▶ [GIVEN TASK] Starting at the first line of the listing below, retype each line up to and including the one that contains "V3 = Vector". Leave pictures out.

_ _ _ _

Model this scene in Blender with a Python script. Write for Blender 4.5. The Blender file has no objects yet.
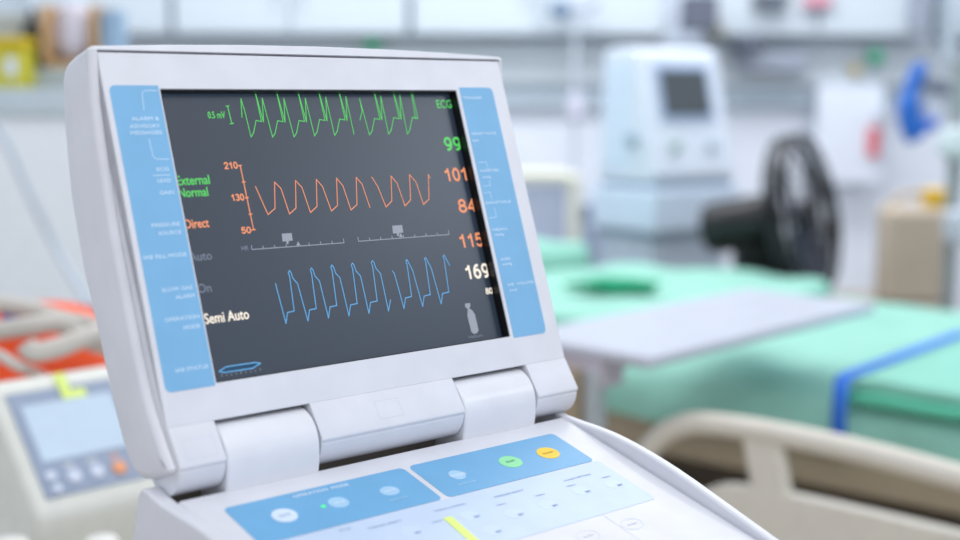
import bpy, bmesh, math, random
from mathutils import Vector, Matrix
random.seed(4)
C = bpy.context.scene.collection
sc = bpy.context.scene
V3 = Vector

# ------------------------------------------------------------------ camera
PITCH, ROLL, FPX, CAMZ = -0.131103, 0.00244, 1334.86, 1.25
CAM = V3((0, 0, CAMZ))
_f = V3((0, math.cos(PITCH), math.sin(PITCH)))
_r = V3((1, 0, 0)); _u = _r.cross(_f)
RGT = _r*math.cos(ROLL) + _u*math.sin(ROLL)
UPV = -_r*math.sin(ROLL) + _u*math.cos(ROLL)
cd = bpy.data.cameras.new('camera'); cam = bpy.data.objects.new('camera', cd); C.objects.link(cam)
m = Matrix((RGT, UPV, -_f)).transposed().to_4x4(); m.translation = CAM
cam.matrix_world = m
cd.sensor_width = 36; cd.lens = FPX/960*36; cd.clip_start = 0.05
cd.dof.use_dof = True; cd.dof.focus_distance = 0.93; cd.dof.aperture_fstop = 2.9
sc.camera = cam

# ------------------------------------------------------------------ world, lights, exposure
w = bpy.data.worlds.new('daylight'); sc.world = w; w.use_nodes = True
bg = w.node_tree.nodes['Background']; bg.inputs[0].default_value = (0.87, 0.93, 1.0, 1); bg.inputs[1].default_value = 1.0
def area(name, loc, target, sx, sy, power, col=(1, 1, 1)):
    l = bpy.data.lights.new(name, 'AREA'); l.shape = 'RECTANGLE'; l.size = sx; l.size_y = sy; l.energy = power; l.color = col
    o = bpy.data.objects.new(name, l); C.objects.link(o); o.location = loc
    o.rotation_euler = (V3(target)-V3(loc)).to_track_quat('-Z', 'Y').to_euler(); return o
area('ceiling_light_front', (0.6, 0.1, 2.75), (0.6, 0.1, 0), 1.2, 0.6, 12, (1.0, 0.97, 0.96))
area('ceiling_light_middle', (0.4, 2.8, 2.75), (0.4, 2.8, 0), 2.4, 0.6, 18, (1.0, 0.98, 0.96))
area('ceiling_light_back', (0.2, 4.6, 2.75), (0.2, 5.0, 0), 3.6, 0.5, 56, (0.97, 0.98, 1.0))
sc.view_settings.view_transform = 'Standard'; sc.view_settings.look = 'None'
sc.view_settings.exposure = 0.0; sc.view_settings.gamma = 1.0; sc.view_settings.use_curve_mapping = False

# ------------------------------------------------------------------ helpers
def srgb(r, g, b):
    f = lambda c: (c/12.92 if c <= .04045 else ((c+.055)/1.055)**2.4)
    return (f(r/255), f(g/255), f(b/255))
def mat(name, rgb, rough=.45, metal=0, spec=.5, emit=None, es=0, var=.03, scale=40, trans=0, alpha=1, bump=0):
    m = bpy.data.materials.new(name); m.use_nodes = True; nt = m.node_tree; b = nt.nodes['Principled BSDF']
    b.inputs['Roughness'].default_value = rough; b.inputs['Metallic'].default_value = metal
    b.inputs['Specular IOR Level'].default_value = spec
    b.inputs['Transmission Weight'].default_value = trans; b.inputs['Alpha'].default_value = alpha
    c = srgb(*rgb)
    tc = nt.nodes.new('ShaderNodeTexCoord'); no = nt.nodes.new('ShaderNodeTexNoise'); no.inputs['Scale'].default_value = scale
    cr = nt.nodes.new('ShaderNodeValToRGB'); nt.links.new(tc.outputs['Object'], no.inputs['Vector']); nt.links.new(no.outputs[0], cr.inputs[0])
    cr.color_ramp.elements[0].color = tuple(x*(1-var) for x in c)+(1,); cr.color_ramp.elements[1].color = tuple(min(1, x*(1+var)) for x in c)+(1,)
    cr.color_ramp.elements[0].position = .3; cr.color_ramp.elements[1].position = .7
    nt.links.new(cr.outputs[0], b.inputs['Base Color'])
    if bump:
        bp = nt.nodes.new('ShaderNodeBump'); bp.inputs['Strength'].default_value = bump; bp.inputs['Distance'].default_value = .004
        nt.links.new(no.outputs[0], bp.inputs['Height']); nt.links.new(bp.outputs[0], b.inputs['Normal'])
    if emit:
        b.inputs['Emission Color'].default_value = srgb(*emit)+(1,); b.inputs['Emission Strength'].default_value = es
    return m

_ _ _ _

▶ [EXPECTED ANSWER]
Model this scene in Blender with a Python script. Write for Blender 4.5. The Blender file has no objects yet.
import bpy, bmesh, math, random
from mathutils import Vector, Matrix
random.seed(4)
C = bpy.context.scene.collection
sc = bpy.context.scene
V3 = Vector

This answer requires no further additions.